COMMENTARY

Where the money goes

So we’ve successfully interred poor ol’ Mark Darr in deep shame for helping himself literally to hundreds of taxpayer dollars on his state government credit card.

Perhaps now we could turn our attention, if but for a moment, to the irony of how real taxpayer money can get spent sometimes.

By “irony” I refer to extolling the virtues of a detached government and a private market economy when, in fact, we often combine them into a hybrid that is neither.

By “real” money I mean millions of dollars coming out of the state and federal treasuries to invest your tax dollars in some other guy’s private enterprise.

It’s all legal. It’s all intended to stimulate our economy and provide jobs. It’s all designed to enhance economic opportunity. It’s all … worthy of a little exposure to light from time to time, shall we say.

Right now all of us are invested in the network television business targeting black markets.

You and I and all other state income taxpayers essentially are part benefactors and part owners of Soul of the South. That’s a Little Rock-based fledgling television network emphasizing African-American programming and targeting black populations primarily in the South, but also in major metropolitan areas nationwide.

It may be a swell idea. Certain folks seem to think so, by which I refer to the Arkansas Development Finance Authority, the Arkansas Economic Development Commission and the Arkansas governor’s office.

Gov. Mike Beebe, by the way, has received substantial political backing from Richard Mays of Little Rock, the chairman of Soul of the South who is a former justice of the Arkansas Supreme Court and, before that, was the first black state legislator elected in Arkansas in the 20th Century.

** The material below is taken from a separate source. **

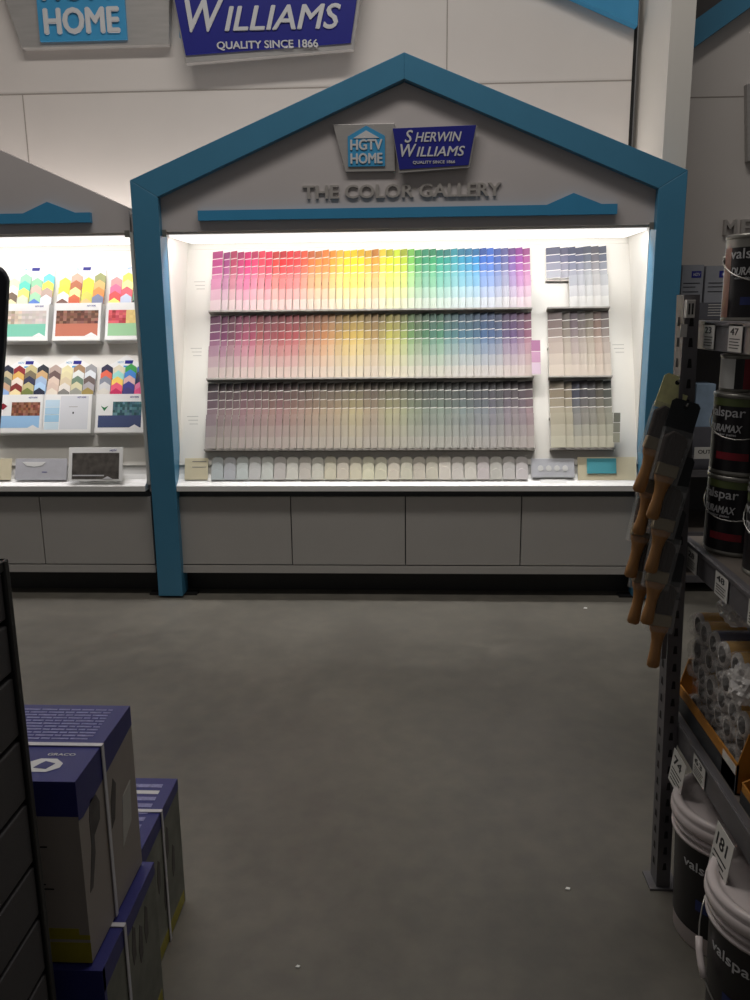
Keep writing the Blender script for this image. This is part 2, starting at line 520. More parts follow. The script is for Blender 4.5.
def cname(c):
    r, g, b = [v/255 for v in c]
    mx, mn = max(r, g, b), min(r, g, b)
    l = (mx+mn)/2; d = mx-mn
    if d < .10: n = 'grey'
    else:
        if mx == r: h = ((g-b)/d) % 6
        elif mx == g: h = (b-r)/d+2
        else: h = (r-g)/d+4
        h *= 60
        n = ('red' if h < 14 else 'orange' if h < 38 else 'yellow' if h < 62 else 'lime green' if h < 90 else 'green' if h < 155
             else 'teal' if h < 190 else 'blue' if h < 235 else 'violet' if h < 285 else 'magenta' if h < 335 else 'crimson')
        if d < .2: n = {'red': 'taupe', 'orange': 'beige', 'yellow': 'olive', 'lime green': 'olive', 'green': 'sage green', 'teal': 'grey teal', 'blue': 'slate blue', 'violet': 'grey violet', 'magenta': 'mauve', 'crimson': 'mauve'}[n]
    return ('dark ' if l < .38 else 'pale ' if l > .7 else '')+n
ONES = ['', 'first', 'second', 'third', 'fourth', 'fifth', 'sixth', 'seventh', 'eighth', 'ninth', 'tenth', 'eleventh', 'twelfth', 'thirteenth', 'fourteenth', 'fifteenth', 'sixteenth', 'seventeenth', 'eighteenth', 'nineteenth']
TENS = {2: 'twent', 3: 'thirt', 4: 'fort'}
def ordw(n):
    if n < 20: return ONES[n]
    return TENS[n//10]+('ieth' if n % 10 == 0 else 'y-'+ONES[n % 10])
ROWN = ['top', 'middle', 'bottom']
def place(k, n):
    return (ordw(k+1)+' from left') if k <= n/2 else (('last' if n-k == 1 else ordw(n-k)+' from right'))
for ri, (top, mid, bot) in enumerate(ROWS):
    for bi, (xa, xb) in enumerate(BLK):
        n = 44 if bi == 0 else 7
        fw = .066 if bi == 0 else .080
        pitch = (xb-xa-fw)/(n-1)
        x = xa
        for k in range(n):
            wd = fw if k == 0 else pitch
            cs = tones(ri, bi, k/(n-1), k)
            rnd = random.Random(ri*777+bi*99+k)
            for tier in (0, 1):
                if bi == 1 and ri == 0 and k < 2 and tier == 1: continue   # empty slots in the photograph
                if tier == 0:
                    s0, s1, o0, bands, gap = mid-.016, top+rnd.uniform(-.004, .004), .006, cs[:4], .0045
                else:
                    s0, s1, o0, bands, gap = bot, mid-.002+rnd.uniform(-.003, .003), .024, cs[4:], .0
                xl, xr = x+.0005, x+wd-.0012
                rise = .013 if wd < .06 else .016
                th = .009
                mb = MB()
                paper = lin((236, 232, 226))
                def q(u, s, o): return P(xl+(xr-xl)*u, s, o0+o+rise*u)
                # stack of cards: body
                vs = [q(0,s0,0),q(1,s0,0),q(1,s1,0),q(0,s1,0),q(0,s0,th),q(1,s0,th),q(1,s1,th),q(0,s1,th)]
                mb.add(vs, [(0,3,2,1),(0,1,5,4),(1,2,6,5),(2,3,7,6),(3,0,4,7),(4,5,6,7)], CARD, paper)
                nb = len(bands)
                hh = (s1-s0)/nb
                for j, c in enumerate(bands):
                    a1 = s1-j*hh; a0 = a1-hh+gap
                    if tier == 1 and j == nb-1: a0 = s0
                    mb.add([q(0,a0,th+.0006),q(1,a0,th+.0006),q(1,a1,th+.0006),q(0,a1,th+.0006)], [(0,1,2,3)], CARD, lin(c))
                o = mb.build('paint_chip_card')
                blk = 'wide rainbow block' if bi == 0 else 'narrow grey block'
                dom = cname(bands[1])
                o['label'] = f"{dom} chip card, {ROWN[ri]} row {'upper' if tier == 0 else 'lower'} tier of {blk}, {place(k, n)}"
                o['category'] = 'paint card'
                o['group'] = f"chip cards in the {ROWN[ri]} row {'upper' if tier == 0 else 'lower'} tier of the {blk}"
            x += wd
# stray cards pulled out sideways
def stray(x0, x1, s0, s1, cols, lab, lean=0):
    mb = MB()
    def q(u, s, o): return P(x0+(x1-x0)*u+lean*(s-s0), s, .066+o)
    mb.add([q(0,s0,0),q(1,s0,0),q(1,s1,0),q(0,s1,0),q(0,s0,.001),q(1,s0,.001),q(1,s1,.001),q(0,s1,.001)], [(0,3,2,1),(0,1,5,4),(1,2,6,5),(2,3,7,6),(3,0,4,7),(4,5,6,7)], CARD, lin((230, 226, 220)))
    h = (s1-s0)/len(cols)
    for j, c in enumerate(cols):
        a1 = s1-j*h; a0 = a1-h+.003
        mb.add([q(0,a0,.0015),q(1,a0,.0015),q(1,a1,.0015),q(0,a1,.0015)], [(0,1,2,3)], CARD, lin(c))
    tag(mb.build('paint_chip_card'), lab, 'paint card')
stray(.655, .705, .465, .665, [(150, 96, 132), (176, 132, 160), (196, 174, 190)], 'pink paint card sticking out past the right end of the middle rainbow row')
stray(1.088, 1.125, .075, .245, [(112, 112, 100), (134, 134, 120), (160, 158, 140)], 'olive grey paint card sticking out past the right end of the bottom grey row', .06)

# house-topped neutral cards standing in the tray
def tray_y(z): return 4.640-.045*max(0, (.80-z)/.12)**2
nb = 25
for k in range(nb):
    x0 = -1.145+k*.0712; x1 = x0+.067
    rnd = random.Random(k+50)
    base = hexmix((178, 184, 188), (214, 204, 180), min(1, k/12)) if k < 12 else hexmix((214, 206, 182), (200, 196, 198), (k-12)/13)
    jit = rnd.uniform(-9, 9)
    base = tuple(v+24+jit+rnd.uniform(-3, 3) for v in base)
    top = .818 + (.012 if k == 18 else rnd.uniform(-.004, .004))
    xm = (x0+x1)/2
    mb = MB()
    for j in range(3):     # three printed bands with rounded house tops, the front one lowest
        zt = top-.034*j
        yy = 4.636-.006*j; 
        cc = lin(hexmix(base, (150, 148, 142), .30-.15*j))
        poly = [(x0, .70-.005*j), (x1, .70-.005*j), (x1, zt-.026), (x1-.010, zt-.010), (xm, zt), (x0+.010, zt-.010), (x0, zt-.026)]
        n = len(poly)
        def fn(u, v, w_): return (u, yy+w_-(.80-v)*.30, v)
        vs = [fn(u, v, 0) for u, v in poly]+[fn(u, v, .003) for u, v in poly]
        mb.add(vs, [tuple(range(n)), tuple(range(2*n-1, n-1, -1))]+[(i, n+i, n+(i+1) % n, (i+1) % n) for i in range(n)], CARD, cc)
    o = mb.build('house_topped_card')
    tag(o, f"{cname(base)} house-topped card standing in the tray, {place(k, nb)}", 'paint card', 'neutral house-topped cards in the display tray')

def leaf(name, x0, x1, z0, z1, y, lean, mats, label, cat, lines=0, extra=None):
    """thin card or sheet leaning in a tray"""
    b = MB()
    def fn(u, v, w_): return (u, y+w_-(z1-v)*lean, v)
    b.prism([(x0, z0), (x1, z0), (x1, z1), (x0, z1)], fn, 0, .003, mats[0])
    if extra: extra(b, fn)
    return tag(b.build(name), label, cat)
def ex1(b, fn):
    for k, (a, c) in enumerate(((.05, .3), (.35, .5))):
        b.prism([(-1.285+.03, .79-.03*k), (-1.285+.11, .79-.03*k), (-1.285+.11, .786-.03*k), (-1.285+.03, .786-.03*k)], fn, -.001, 0, M_seam)
leaf('instruction_sheet', -1.298, -1.165, .690, .806, 4.632, .32, [M_cream], 'cream instruction sheet at the left end of the lit tray', 'sheet', extra=ex1)
def ex2(b, fn):
    for k in range(4):
        cx = .70+.045*k
        b.prism([(cx+.016*math.cos(a), .748+.016*math.sin(a)) for a in [i*math.pi/5 for i in range(10)]], fn, -.002, 0, M_whitepl)
leaf('card_holder', .650, .885, .70, .800, 4.630, .34, [mat('frosted_holder', (205, 206, 212), .3)], 'pale grey holder with four white discs beside the tray cards', 'holder', extra=ex2)
leaf('paper_strip', .70, .84, .664, .690, 4.598, .9, [M_paperwhite], 'small white paper strip lying on the tray lip under the grey holder', 'paper')
leaf('color_card', .955, 1.115, .720, .800, 4.630, .34, [M_teal], 'teal colour card lying at the right end of the lit tray', 'paint card')
leaf('note_sheet', .905, 1.225, .684, .806, 4.637, .33, [M_cream], 'cream backing sheet behind the teal card in the tray', 'sheet')

# left display tray
def ex3(b, fn):
    b.prism([(-2.236, .788), (-2.10, .788), (-2.12, .770), (-2.165, .762), (-2.21, .768)], fn, -.002, 0, M_paperwhite)
    b.prism([(-2.12, .735), (-2.09, .735), (-2.09, .731), (-2.12, .731)], fn, -.001, 0, M_navy)
leaf('literature_tray', -2.275, -1.975, .690, .806, 4.628, .33, [mat('frosted_plastic', (190, 190, 196), .3)], 'empty frosted literature tray with curved cut in the left display counter', 'tray', extra=ex3)
leaf('instruction_sheet', -2.60, -2.30, .690, .806, 4.630, .33, [M_cream], 'cream sheet at far left of the left display counter, cut by the frame edge', 'sheet')
def ex4(b, fn):
    b.prism([(-1.935, .700), (-1.665, .700), (-1.665, .842), (-1.935, .842)], fn, -.001, 0, M_photog)
    b.text('HGTV', lambda u, v, d: fn(-1.70+u, .855+v, -.001-d), M_navy, .04, .010, .02, 0, .0005)
    b.prism([(-1.93, .716), (-1.75, .716), (-1.75, .722), (-1.93, .722)], fn, -.002, -.001, M_letter)
    b.prism([(-1.76, .700), (-1.70, .700), (-1.73, .715)], fn, -.002, -.001, M_letter)
leaf('brochure', -1.955, -1.645, .690, .872, 4.618, .30, [M_paperwhite], 'white brochure with a dark room photo leaning on the left display counter', 'brochure', extra=ex4)

# ------------------------------------------------------------------ brochure pockets and house-shaped colour cards in the left display
UP = [[(200,225,170),(240,240,230),(110,90,70),(235,228,180)], [(120,200,180),(235,230,170),(175,210,200),(220,220,200)],
      [(150,190,150),(200,180,160),(235,225,190),(88,124,190)], [(130,210,215),(235,230,120),(190,165,150),(220,225,240)]]
SETS = {
 (0, 0): [[(212,228,180),(250,246,230),(112,92,74),(240,232,180)], [(150,214,170),(90,200,180),(236,220,110),(206,214,190)],
          [(144,200,160),(214,180,166),(160,210,170),(90,130,205)], [(110,206,214),(236,232,90),(184,160,148),(226,230,244)]],
 (0, 1): [[(236,214,80),(226,206,70),(250,250,240),(120,84,72)], [(222,170,150),(178,106,72),(244,236,150),(204,94,52)],
          [(250,232,70),(246,222,70),(206,200,90),(236,190,130)], [(150,156,104),(216,176,110),(220,140,70),(120,130,160)]],
 (0, 2): [[(236,150,150),(214,110,150),(230,80,80),(246,240,120)], [(240,226,100),(246,236,160),(236,96,110),(196,206,228)],
          [(206,222,200),(226,226,216),(150,200,160),(70,80,84)], [(220,150,120),(170,60,60),(240,210,160),(120,120,110)]],
 (1, 0): [[(34,38,56),(186,172,134),(96,104,94),(196,160,130),(140,172,216)], [(140,36,44),(212,170,90),(226,214,200),(124,40,34),(232,214,164)],
          [(196,184,134),(120,108,84),(46,48,76),(190,180,130),(112,122,62)], [(36,40,50),(200,164,116),(158,180,210),(170,200,228),(28,34,58)]],
 (1, 1): [[(180,160,150),(104,82,78),(214,194,178),(206,184,170),(222,212,196)], [(222,214,170),(216,206,166),(206,190,160),(222,216,208),(124,122,116)],
          [(160,128,96),(222,224,220),(104,128,108),(206,200,164),(150,150,140)], [(150,150,152),(216,220,224),(104,90,86),(170,166,170),(156,136,76)]],
 (1, 2): [[(40,40,70),(222,98,72),(130,136,150),(206,206,206),(214,210,200)], [(216,206,180),(150,212,206),(240,206,96),(232,92,122),(196,40,92)],
          [(56,156,72),(62,130,204),(214,176,170),(60,60,140),(64,60,120)], [(60,110,180),(60,60,70),(40,46,80),(214,120,160),(214,80,130)]],
}
HX = {0: [-2.400, -2.092, -1.784], 1: [-2.400, -2.116, -1.812]}
CW = [.070, .070, .070, .072]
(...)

Grant Tennille, the governor’s director of the Economic Development Commission, told me that Mays was not among the persons directly communicating with his agency to seek state subsidies for the venture.

He said Beebe knew nothing of the matter or its investors until Tennille’s department recommended that he release a half-million dollars from his Quick Action Closing Fund. That money was needed so that Soul of the South could renovate a building in the Markham-Shackleford area for a newsroom.

Actually, though, Soul of the South says on its website that “the combination of private investments and state incentives was orchestrated largely through the combined efforts of lead investors Judge Richard Mays” and others.

Perhaps “orchestrating” and making your participation known to your friend the governor are two different things. Perhaps Mays himself orchestrated only the private side.

So here’s the deal:

In 2010 the Obama administration, trying to stimulate the economy, set aside a sum of money at the federal Treasury Department that states could qualify to tap to make direct equity investments in new business ventures.

Arkansas designated the Development Finance Authority, which coordinates various forms of public private finance, to administer the program locally.

That agency has qualified for $13.7 million, of which $1 million was given on a contingency basis to this Soul of the South enterprise. The venture, based in Little Rock, intends to employ 150 or more persons in good-paying jobs.

The contingency was that the investors had to raise $4 million privately to get the state’s $1 million. They succeeded in that, but did so with $1.7 million of that privately raised $4 million essentially underwritten by state taxpayers.

That’s because the Economic Development Commission granted the venture the authority to sell investors “equity investment tax credits.” Those devices permitted $1.7 million in private investments in Soul of the South to be taken directly off tax liabilities that otherwise would have flown into the state treasury to join your tax remittances in paying for services.

So that’s $2.7 million—$1 million from Washington through the Development Finance Authority, which was contingent on $4 million that the venture raised in part by selling $1.7 million in forgiven state income taxes.

The $1 million from the Finance Authority bought a direct equity position for the agency that the private investors presumably would buy out as they achieve success.

But then, using a mortgage provided by the private nonprofit Arkansas Capital Corp., the venture bought a building that then needed renovating so that it could provide the network with a newsroom for news programming targeting the market areas.

So that was the $500,000 that the Economic Development Commission recommended the governor tap from his Quick Action Closing Fund. That’s the pot of money supplied by surplus taxpayer dollars to provide the governor discretion and flexibility to get new-job opportunities locked down with late-deal incidentals.

Beebe—otherwise oblivious, according to Tennille—said OK.

So we the taxpayers have put a total of $3.2 million in this television venture, which is not yet available on Comcast Cable in Little Rock.

That would buy a lot of gasoline to get a lieutenant governor’s pickup between Springdale and Little Rock.

But Darr was outside the law. This is within the law and potentially productive—and a lot more money, all at risk.

We can hope for smashing success, which I would describe as steady, good-paying jobs beaming a thriving television network from home offices in Little Rock.